Tally the lines that contain the string "from" and state that total without comment.

_Data_:

□ □ □ □ □

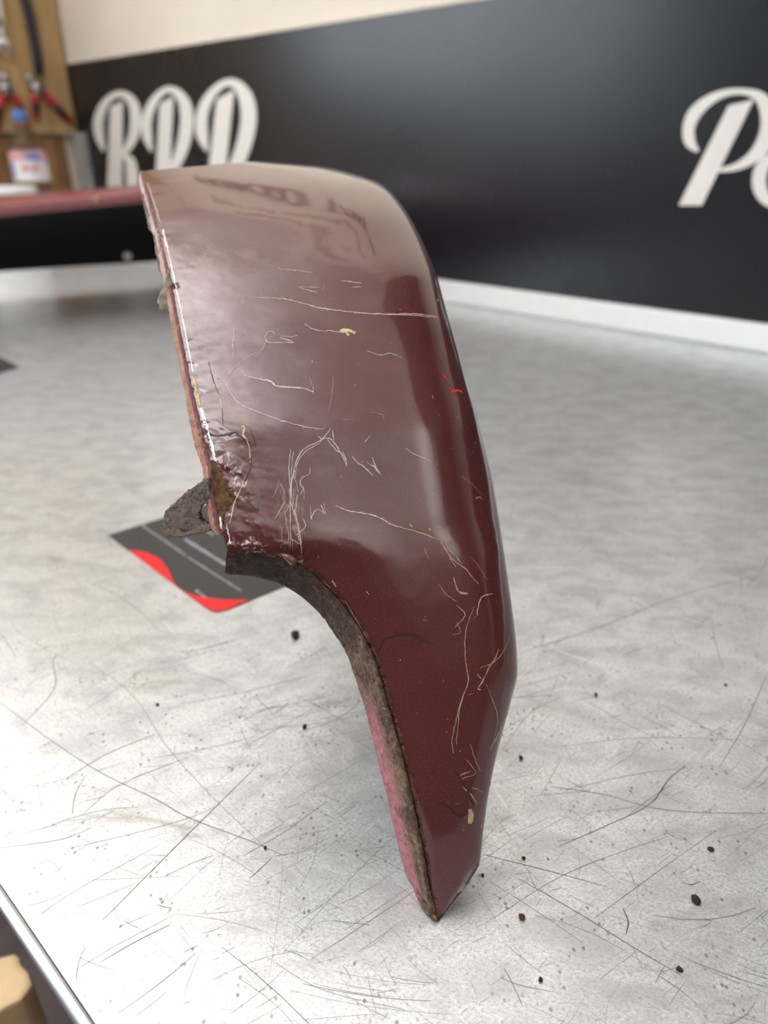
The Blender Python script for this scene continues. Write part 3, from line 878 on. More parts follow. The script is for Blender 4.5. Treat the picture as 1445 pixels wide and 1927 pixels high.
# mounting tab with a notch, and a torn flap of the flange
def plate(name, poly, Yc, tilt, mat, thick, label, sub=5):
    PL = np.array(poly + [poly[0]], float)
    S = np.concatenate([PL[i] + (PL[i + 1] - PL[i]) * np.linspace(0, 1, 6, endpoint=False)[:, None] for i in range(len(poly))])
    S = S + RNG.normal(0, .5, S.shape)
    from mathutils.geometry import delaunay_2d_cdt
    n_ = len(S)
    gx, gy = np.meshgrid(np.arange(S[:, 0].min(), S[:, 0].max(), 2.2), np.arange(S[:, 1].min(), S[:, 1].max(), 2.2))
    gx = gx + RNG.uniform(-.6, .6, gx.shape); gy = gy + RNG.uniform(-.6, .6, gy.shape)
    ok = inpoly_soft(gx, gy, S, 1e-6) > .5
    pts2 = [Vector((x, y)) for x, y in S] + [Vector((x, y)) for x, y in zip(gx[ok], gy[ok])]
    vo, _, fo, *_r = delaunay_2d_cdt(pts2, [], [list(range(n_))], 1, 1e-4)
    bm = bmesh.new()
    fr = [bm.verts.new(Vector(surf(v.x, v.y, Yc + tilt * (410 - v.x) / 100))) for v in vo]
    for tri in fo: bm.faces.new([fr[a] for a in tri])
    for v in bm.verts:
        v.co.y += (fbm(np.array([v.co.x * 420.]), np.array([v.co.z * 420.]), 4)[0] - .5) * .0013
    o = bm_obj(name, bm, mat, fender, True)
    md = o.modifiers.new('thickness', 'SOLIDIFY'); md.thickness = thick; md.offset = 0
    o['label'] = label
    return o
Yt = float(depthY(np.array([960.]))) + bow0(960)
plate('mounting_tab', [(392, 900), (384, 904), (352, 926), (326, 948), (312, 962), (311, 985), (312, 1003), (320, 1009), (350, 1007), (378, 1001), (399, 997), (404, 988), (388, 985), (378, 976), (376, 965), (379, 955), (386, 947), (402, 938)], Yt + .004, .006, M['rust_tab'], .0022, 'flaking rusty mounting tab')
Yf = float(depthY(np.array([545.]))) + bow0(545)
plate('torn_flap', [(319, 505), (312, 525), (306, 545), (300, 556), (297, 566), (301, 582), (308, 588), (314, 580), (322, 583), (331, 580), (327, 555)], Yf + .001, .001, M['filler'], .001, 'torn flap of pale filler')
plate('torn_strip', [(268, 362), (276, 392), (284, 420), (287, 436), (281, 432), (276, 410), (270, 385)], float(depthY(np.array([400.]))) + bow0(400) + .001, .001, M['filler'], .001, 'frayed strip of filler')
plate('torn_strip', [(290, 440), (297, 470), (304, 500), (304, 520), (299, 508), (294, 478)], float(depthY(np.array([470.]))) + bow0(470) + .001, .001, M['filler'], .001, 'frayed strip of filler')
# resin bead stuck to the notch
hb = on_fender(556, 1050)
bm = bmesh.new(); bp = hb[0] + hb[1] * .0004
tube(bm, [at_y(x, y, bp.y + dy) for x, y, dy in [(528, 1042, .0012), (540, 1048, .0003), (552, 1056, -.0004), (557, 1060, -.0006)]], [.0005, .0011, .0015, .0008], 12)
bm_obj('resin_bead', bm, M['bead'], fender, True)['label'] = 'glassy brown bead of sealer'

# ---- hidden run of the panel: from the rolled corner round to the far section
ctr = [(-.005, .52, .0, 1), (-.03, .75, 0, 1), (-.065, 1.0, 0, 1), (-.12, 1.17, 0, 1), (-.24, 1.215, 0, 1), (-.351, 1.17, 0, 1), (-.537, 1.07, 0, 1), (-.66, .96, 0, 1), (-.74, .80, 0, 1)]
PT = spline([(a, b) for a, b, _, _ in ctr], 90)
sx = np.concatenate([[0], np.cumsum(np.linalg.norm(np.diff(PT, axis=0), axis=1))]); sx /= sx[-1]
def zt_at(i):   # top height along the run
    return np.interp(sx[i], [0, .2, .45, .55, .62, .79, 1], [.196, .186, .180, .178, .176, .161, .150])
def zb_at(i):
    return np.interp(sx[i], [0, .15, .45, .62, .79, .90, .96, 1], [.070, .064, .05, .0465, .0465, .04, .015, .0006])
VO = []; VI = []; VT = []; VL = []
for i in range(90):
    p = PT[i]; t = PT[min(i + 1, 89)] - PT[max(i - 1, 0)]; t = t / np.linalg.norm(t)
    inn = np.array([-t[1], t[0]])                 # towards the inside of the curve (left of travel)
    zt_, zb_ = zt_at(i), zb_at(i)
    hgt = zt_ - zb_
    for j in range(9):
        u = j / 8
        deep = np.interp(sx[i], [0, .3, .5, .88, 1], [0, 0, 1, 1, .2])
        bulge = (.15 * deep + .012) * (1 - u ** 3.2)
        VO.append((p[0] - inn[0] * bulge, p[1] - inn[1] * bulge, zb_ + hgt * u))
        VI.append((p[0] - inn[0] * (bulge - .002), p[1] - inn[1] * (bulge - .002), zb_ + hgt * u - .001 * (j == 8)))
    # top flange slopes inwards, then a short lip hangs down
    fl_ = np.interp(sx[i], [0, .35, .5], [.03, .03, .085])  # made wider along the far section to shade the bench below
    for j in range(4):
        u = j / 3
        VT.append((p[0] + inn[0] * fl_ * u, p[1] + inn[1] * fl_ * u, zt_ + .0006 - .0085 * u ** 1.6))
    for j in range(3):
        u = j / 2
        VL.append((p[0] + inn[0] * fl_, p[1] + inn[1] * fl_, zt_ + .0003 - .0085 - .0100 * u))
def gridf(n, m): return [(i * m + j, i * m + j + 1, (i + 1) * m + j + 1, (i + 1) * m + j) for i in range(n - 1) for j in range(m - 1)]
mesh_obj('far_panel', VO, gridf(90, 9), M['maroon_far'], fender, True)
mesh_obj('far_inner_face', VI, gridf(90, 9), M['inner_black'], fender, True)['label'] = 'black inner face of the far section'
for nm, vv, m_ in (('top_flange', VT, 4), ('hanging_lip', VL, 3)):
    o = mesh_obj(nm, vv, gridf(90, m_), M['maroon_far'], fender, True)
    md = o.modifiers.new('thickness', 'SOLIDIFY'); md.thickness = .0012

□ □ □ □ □

_Result for this task_:
3